STATED GOAL: Retype each line of the listing below, from the first through the one holding "from mathutils import Vector as V, noise", with no other lines.

INFORMATION SHOWN:
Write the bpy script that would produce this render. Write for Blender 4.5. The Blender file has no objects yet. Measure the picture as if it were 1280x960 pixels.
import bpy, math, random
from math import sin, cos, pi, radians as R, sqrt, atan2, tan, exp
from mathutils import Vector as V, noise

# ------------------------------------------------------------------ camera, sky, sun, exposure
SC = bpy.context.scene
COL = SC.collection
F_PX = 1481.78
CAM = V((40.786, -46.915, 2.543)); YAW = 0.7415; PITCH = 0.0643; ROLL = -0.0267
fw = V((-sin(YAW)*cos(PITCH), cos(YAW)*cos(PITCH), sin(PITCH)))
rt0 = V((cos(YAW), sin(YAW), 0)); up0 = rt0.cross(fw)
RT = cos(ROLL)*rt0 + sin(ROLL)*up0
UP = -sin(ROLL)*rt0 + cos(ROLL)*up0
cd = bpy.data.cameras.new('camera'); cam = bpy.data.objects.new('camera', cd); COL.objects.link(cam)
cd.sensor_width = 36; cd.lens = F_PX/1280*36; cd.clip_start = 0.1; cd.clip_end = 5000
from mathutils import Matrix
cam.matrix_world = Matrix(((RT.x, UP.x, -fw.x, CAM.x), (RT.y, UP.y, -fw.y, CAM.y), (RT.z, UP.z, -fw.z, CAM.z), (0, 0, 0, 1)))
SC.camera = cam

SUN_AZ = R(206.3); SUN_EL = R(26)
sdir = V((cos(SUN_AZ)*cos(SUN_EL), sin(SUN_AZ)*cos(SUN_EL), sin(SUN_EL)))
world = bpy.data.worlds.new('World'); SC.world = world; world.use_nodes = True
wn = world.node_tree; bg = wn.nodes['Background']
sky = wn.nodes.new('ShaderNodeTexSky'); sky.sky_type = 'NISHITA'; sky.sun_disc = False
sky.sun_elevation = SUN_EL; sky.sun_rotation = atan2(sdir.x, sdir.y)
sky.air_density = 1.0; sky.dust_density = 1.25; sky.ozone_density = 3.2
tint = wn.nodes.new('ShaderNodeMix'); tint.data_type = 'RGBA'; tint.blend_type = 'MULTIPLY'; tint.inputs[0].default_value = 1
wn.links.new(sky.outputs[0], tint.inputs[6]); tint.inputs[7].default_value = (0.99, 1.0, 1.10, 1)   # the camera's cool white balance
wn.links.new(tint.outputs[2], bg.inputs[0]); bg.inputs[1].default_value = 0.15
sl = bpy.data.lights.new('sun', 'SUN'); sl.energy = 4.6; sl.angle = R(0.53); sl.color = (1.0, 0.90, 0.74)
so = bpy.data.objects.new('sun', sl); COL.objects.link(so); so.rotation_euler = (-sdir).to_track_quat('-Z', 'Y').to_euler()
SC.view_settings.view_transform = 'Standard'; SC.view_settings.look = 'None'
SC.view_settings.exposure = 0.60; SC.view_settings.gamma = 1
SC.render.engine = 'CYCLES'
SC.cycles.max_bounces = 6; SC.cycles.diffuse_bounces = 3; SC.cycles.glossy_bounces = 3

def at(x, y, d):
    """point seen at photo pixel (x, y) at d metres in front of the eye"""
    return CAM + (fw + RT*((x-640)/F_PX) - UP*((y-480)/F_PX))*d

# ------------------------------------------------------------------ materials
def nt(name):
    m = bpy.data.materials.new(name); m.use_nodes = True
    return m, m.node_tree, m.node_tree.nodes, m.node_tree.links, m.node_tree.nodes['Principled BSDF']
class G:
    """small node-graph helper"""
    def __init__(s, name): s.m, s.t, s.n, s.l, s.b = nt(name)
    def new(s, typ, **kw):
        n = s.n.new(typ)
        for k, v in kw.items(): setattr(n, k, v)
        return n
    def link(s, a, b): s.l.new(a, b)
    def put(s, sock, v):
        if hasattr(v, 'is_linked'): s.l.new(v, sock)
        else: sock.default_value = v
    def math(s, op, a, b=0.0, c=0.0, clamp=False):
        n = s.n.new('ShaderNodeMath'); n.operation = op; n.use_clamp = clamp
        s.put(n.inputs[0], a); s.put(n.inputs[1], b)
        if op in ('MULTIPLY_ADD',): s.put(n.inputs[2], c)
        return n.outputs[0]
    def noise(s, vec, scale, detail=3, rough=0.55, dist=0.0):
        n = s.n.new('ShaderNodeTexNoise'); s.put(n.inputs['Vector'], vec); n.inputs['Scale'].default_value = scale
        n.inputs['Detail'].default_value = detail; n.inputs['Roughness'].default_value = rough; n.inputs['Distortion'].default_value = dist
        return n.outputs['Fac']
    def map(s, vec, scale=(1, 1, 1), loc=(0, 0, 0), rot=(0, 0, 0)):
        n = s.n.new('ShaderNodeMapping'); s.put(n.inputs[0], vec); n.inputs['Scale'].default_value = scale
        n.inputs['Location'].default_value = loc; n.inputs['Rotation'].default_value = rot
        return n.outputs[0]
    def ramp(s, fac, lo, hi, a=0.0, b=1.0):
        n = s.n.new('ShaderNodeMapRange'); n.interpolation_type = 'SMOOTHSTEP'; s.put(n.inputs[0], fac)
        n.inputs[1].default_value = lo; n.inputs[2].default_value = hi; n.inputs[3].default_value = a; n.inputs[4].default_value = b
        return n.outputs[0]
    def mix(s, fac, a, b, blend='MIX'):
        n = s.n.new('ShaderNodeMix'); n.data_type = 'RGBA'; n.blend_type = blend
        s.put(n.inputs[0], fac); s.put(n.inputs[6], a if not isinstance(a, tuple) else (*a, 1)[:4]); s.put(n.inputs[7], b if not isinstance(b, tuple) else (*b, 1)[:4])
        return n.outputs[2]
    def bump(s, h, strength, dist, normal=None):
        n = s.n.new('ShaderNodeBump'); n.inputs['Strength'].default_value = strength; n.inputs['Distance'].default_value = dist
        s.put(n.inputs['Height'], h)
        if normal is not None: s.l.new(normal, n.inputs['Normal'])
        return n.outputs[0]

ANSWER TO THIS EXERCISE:
Write the bpy script that would produce this render. Write for Blender 4.5. The Blender file has no objects yet. Measure the picture as if it were 1280x960 pixels.
import bpy, math, random
from math import sin, cos, pi, radians as R, sqrt, atan2, tan, exp
from mathutils import Vector as V, noise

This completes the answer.